En este marco «constituyente» se comprende el «bloque histórico» que los neogramscianos proclaman de una forma más bien anacrónica. No obstante, estos elementos de movilización no suponen ningún avance sobre los ciclos de protesta iniciados en 2011. Estos contenidos del «proceso constituyente» sirven para agrupar y reunir, pero no preparan la situación a una crisis que está llamada a prolongarse durante décadas. Los aspectos dinámicos de la movilización (la incorporación de nuevos sujetos y demandas), así como la propia democratización (que siempre será muy relativa) del Estado, son las únicas palancas que puede hacer de la consigna también elementos de «desborde». En términos formales la consigna está vacía. En términos políticos (y paradójicamente la insurrección catalana es una confirmación) seguimos dentro de los límites del 15M.

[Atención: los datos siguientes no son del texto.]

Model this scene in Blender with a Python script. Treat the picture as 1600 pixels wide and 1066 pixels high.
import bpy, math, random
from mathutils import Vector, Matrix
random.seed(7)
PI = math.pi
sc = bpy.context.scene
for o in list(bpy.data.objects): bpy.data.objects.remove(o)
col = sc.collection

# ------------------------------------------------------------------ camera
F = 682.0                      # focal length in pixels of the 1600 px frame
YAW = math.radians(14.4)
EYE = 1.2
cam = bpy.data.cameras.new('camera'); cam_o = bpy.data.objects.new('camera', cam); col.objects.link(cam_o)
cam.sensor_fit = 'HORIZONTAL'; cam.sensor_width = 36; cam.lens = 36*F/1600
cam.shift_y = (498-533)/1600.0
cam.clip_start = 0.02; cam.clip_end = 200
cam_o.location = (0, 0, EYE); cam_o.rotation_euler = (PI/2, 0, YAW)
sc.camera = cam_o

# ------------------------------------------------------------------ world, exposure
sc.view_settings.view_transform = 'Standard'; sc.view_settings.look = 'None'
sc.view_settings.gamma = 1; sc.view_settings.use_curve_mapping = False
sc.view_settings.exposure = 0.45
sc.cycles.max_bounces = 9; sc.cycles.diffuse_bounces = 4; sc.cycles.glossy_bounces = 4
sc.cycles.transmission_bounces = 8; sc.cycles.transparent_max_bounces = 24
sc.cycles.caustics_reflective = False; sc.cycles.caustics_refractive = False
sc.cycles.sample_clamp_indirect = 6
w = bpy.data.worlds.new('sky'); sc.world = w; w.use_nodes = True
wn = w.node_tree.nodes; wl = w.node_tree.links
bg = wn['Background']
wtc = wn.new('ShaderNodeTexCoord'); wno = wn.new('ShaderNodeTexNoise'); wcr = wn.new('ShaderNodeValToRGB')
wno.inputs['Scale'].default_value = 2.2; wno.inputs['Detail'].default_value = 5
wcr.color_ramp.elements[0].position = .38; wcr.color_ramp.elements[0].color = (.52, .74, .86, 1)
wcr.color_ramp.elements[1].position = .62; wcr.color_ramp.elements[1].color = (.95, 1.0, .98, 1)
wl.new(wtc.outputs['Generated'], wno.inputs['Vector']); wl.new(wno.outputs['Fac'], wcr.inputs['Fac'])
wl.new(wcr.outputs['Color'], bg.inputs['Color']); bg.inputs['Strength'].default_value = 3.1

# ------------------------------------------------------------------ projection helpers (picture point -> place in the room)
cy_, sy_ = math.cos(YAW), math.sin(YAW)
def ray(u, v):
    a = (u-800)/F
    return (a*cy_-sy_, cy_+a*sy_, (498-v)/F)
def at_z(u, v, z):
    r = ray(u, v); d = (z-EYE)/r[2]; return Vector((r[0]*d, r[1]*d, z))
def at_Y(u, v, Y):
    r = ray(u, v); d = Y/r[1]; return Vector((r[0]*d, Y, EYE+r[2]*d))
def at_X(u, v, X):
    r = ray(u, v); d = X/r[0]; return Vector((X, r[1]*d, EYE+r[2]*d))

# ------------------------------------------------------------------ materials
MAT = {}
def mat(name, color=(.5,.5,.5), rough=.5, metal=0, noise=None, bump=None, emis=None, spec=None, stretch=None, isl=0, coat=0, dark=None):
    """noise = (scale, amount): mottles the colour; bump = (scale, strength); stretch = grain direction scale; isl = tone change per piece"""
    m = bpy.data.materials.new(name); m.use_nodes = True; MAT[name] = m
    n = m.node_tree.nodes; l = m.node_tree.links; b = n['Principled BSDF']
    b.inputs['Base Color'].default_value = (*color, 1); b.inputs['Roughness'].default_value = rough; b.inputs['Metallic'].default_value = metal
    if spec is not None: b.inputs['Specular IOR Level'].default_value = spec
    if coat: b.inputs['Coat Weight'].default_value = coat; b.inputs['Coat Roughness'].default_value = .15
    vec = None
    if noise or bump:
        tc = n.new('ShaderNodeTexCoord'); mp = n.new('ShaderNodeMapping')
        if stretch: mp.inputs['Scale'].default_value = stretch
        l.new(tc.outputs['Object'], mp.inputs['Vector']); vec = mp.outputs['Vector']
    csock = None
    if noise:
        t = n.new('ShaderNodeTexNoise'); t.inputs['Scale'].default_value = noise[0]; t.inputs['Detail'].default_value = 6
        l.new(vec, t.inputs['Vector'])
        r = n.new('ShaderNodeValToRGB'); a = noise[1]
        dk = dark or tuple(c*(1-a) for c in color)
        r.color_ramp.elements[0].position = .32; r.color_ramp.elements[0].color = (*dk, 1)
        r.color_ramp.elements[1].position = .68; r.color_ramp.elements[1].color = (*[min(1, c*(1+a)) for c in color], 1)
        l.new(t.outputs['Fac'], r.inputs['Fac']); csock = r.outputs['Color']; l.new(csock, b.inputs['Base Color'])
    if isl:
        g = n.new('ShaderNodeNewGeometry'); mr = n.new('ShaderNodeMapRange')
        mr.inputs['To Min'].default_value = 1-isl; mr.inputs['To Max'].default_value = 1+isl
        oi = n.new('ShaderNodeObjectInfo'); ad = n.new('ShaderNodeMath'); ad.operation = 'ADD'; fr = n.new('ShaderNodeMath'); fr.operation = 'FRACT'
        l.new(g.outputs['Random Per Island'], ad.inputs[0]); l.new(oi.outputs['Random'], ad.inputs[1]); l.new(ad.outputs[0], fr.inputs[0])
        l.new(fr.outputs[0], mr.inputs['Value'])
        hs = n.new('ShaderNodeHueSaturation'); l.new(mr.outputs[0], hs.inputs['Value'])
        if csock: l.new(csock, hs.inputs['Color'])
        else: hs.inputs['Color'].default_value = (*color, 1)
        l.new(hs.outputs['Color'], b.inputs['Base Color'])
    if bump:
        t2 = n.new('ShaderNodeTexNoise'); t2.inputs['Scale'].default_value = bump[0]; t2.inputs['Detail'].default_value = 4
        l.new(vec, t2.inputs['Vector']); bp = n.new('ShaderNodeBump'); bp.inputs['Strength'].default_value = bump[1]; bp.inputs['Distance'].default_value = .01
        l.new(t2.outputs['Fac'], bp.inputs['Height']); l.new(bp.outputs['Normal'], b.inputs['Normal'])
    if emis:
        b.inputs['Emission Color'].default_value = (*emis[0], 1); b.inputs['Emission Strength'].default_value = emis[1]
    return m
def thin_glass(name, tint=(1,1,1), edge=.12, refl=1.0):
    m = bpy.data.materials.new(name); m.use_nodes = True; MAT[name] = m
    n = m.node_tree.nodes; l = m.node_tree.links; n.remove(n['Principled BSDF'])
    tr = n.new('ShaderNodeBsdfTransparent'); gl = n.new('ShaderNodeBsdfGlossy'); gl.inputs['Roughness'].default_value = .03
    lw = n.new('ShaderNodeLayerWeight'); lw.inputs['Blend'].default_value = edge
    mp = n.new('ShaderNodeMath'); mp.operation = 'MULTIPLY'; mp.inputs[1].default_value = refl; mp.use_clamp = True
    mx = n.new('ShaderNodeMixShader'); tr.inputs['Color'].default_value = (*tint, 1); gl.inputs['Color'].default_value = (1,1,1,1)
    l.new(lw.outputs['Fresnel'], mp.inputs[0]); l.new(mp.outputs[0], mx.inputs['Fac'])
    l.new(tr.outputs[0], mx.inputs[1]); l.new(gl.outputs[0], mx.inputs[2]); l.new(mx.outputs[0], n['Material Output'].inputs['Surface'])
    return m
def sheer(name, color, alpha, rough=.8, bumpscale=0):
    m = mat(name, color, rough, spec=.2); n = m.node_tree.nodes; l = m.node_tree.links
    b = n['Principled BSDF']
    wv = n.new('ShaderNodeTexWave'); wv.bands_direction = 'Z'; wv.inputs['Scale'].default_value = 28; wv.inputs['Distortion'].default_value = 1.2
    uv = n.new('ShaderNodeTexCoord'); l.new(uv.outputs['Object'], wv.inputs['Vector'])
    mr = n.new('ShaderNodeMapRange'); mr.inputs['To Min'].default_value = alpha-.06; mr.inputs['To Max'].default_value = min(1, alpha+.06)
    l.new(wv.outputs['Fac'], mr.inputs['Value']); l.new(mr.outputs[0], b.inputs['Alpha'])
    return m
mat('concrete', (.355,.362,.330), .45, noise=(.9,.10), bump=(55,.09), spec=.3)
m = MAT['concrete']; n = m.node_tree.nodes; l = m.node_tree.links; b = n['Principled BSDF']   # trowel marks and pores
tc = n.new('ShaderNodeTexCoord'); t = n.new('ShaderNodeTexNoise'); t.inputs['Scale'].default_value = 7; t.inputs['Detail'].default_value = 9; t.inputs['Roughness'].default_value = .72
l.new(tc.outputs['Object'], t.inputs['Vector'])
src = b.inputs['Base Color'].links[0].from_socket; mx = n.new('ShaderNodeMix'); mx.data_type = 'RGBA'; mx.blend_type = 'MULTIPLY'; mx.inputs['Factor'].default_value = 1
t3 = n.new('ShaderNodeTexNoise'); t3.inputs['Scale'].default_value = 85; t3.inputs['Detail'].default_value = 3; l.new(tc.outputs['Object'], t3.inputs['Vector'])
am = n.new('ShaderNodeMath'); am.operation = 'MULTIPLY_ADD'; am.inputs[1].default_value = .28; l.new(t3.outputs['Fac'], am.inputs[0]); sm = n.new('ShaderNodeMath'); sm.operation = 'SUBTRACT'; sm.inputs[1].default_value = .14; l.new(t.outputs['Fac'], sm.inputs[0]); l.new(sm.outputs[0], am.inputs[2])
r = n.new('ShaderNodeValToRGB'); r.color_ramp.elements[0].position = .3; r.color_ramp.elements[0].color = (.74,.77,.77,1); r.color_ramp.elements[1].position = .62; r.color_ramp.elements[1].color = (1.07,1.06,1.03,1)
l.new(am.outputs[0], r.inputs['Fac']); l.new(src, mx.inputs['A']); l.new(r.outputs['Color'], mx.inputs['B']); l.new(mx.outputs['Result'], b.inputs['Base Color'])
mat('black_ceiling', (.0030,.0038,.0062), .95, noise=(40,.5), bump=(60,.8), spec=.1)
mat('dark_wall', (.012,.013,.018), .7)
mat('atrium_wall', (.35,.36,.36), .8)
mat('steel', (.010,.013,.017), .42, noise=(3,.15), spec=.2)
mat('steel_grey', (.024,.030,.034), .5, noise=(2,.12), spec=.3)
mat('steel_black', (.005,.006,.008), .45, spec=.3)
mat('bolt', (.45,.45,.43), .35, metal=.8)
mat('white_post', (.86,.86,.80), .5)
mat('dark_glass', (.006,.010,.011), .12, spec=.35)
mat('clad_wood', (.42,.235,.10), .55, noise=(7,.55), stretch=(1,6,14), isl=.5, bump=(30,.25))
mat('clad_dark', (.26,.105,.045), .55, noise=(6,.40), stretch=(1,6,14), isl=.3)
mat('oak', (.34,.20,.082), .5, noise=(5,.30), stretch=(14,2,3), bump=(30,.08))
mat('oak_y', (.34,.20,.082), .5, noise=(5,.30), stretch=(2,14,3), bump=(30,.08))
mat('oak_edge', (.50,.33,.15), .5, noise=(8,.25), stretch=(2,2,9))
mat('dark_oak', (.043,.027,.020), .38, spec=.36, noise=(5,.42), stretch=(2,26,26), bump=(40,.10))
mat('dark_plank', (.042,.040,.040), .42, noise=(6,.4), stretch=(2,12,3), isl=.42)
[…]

Por terminar, la sobrerreacción de una parte de las élites políticas apenas esconde su debilidad, una voluntad decidida de supervivencia y reanimación que les otorga una energía extraordinaria, al igual que un condenado a muerte cuando se emplea en una posibilidad de fuga. En ese propósito pueden ir poco a poco abandonando la teatralización del conflicto propia de las formas de una democracia pacificada en dirección hacia nuevas formas de excepcionalidad y autoritarismo. El escenario que nos prometen es el de una vuelta a los ochenta, sobre la base de la codificación de toda lucha (por derechos, democracia) en las claves Constitución / Caos, esta vez en forma de independentismo catalán.

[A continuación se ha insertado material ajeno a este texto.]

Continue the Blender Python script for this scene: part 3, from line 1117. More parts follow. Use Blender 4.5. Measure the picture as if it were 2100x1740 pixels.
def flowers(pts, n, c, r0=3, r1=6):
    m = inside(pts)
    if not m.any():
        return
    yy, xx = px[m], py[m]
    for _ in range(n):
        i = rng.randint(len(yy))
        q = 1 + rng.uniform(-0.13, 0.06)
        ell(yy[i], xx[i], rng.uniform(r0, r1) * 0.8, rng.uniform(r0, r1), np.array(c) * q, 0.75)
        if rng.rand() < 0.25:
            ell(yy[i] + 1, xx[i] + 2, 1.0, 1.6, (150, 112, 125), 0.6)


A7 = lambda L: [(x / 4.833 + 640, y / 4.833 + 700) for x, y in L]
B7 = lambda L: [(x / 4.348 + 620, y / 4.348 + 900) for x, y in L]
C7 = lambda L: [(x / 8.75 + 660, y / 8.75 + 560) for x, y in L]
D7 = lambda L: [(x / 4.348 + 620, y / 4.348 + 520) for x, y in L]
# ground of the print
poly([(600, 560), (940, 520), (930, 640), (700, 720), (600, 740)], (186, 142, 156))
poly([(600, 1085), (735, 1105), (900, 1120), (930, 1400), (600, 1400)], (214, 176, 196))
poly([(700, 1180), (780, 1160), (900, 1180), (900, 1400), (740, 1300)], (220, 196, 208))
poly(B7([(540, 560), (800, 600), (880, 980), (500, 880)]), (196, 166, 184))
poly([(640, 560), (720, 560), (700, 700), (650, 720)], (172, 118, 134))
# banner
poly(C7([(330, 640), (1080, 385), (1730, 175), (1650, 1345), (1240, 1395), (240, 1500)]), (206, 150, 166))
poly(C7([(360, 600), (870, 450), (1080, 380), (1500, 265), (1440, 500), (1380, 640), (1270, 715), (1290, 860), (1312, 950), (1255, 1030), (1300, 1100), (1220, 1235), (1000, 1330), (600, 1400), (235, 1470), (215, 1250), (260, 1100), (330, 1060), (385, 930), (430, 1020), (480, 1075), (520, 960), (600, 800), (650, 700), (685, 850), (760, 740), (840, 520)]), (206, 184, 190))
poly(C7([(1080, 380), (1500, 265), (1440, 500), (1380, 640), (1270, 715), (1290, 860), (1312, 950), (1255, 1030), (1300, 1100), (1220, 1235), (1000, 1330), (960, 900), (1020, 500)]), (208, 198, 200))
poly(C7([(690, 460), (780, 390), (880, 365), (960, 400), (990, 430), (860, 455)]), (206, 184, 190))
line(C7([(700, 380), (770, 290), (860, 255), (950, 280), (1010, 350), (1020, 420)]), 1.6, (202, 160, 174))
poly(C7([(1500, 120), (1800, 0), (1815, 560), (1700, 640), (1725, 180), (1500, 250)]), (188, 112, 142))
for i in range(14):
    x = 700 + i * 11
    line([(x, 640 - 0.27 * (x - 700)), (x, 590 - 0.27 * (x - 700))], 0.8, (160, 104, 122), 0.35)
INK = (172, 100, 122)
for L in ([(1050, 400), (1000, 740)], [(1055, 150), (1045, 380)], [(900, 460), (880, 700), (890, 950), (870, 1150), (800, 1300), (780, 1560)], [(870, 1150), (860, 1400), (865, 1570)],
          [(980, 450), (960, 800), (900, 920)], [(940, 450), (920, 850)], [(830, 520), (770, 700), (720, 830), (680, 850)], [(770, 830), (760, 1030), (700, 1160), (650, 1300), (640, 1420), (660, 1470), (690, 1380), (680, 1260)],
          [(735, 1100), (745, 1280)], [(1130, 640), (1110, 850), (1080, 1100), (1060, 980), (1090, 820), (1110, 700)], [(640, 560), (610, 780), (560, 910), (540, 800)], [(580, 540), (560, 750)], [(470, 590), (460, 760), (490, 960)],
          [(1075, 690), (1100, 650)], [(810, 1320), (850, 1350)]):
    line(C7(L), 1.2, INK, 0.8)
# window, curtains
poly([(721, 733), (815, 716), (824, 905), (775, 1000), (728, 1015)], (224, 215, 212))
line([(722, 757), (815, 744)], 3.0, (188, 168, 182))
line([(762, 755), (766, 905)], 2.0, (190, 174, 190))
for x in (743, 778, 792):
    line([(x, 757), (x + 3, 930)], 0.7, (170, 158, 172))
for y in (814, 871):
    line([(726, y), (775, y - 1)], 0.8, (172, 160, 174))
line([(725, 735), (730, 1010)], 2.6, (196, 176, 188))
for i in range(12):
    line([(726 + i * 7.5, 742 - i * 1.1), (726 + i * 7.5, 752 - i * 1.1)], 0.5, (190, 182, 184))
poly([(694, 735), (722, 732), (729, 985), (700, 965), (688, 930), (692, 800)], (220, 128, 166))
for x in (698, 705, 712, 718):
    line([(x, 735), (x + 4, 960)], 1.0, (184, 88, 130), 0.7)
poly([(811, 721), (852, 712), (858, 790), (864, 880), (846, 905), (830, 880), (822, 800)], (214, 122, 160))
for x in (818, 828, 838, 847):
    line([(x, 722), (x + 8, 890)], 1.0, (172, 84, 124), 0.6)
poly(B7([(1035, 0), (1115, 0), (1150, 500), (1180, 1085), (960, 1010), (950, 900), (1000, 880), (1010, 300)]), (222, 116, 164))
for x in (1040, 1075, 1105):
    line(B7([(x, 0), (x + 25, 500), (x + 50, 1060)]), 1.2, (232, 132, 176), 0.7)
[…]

No obstante, conviene reconocer que estos actores son débiles, carecen de legitimidad y tampoco pueden sortear los marcos tanto de esa democracia de clases medias, como de su condición de actores subordinados de una provincia europea. La partida es tan compleja para ellos como para cualquier otro. En este sentido, el «desborde» es posible si se atina en encontrar los resortes adecuados. Se vienen meses interesantes, lo cual no quiere decir necesariamente buenos.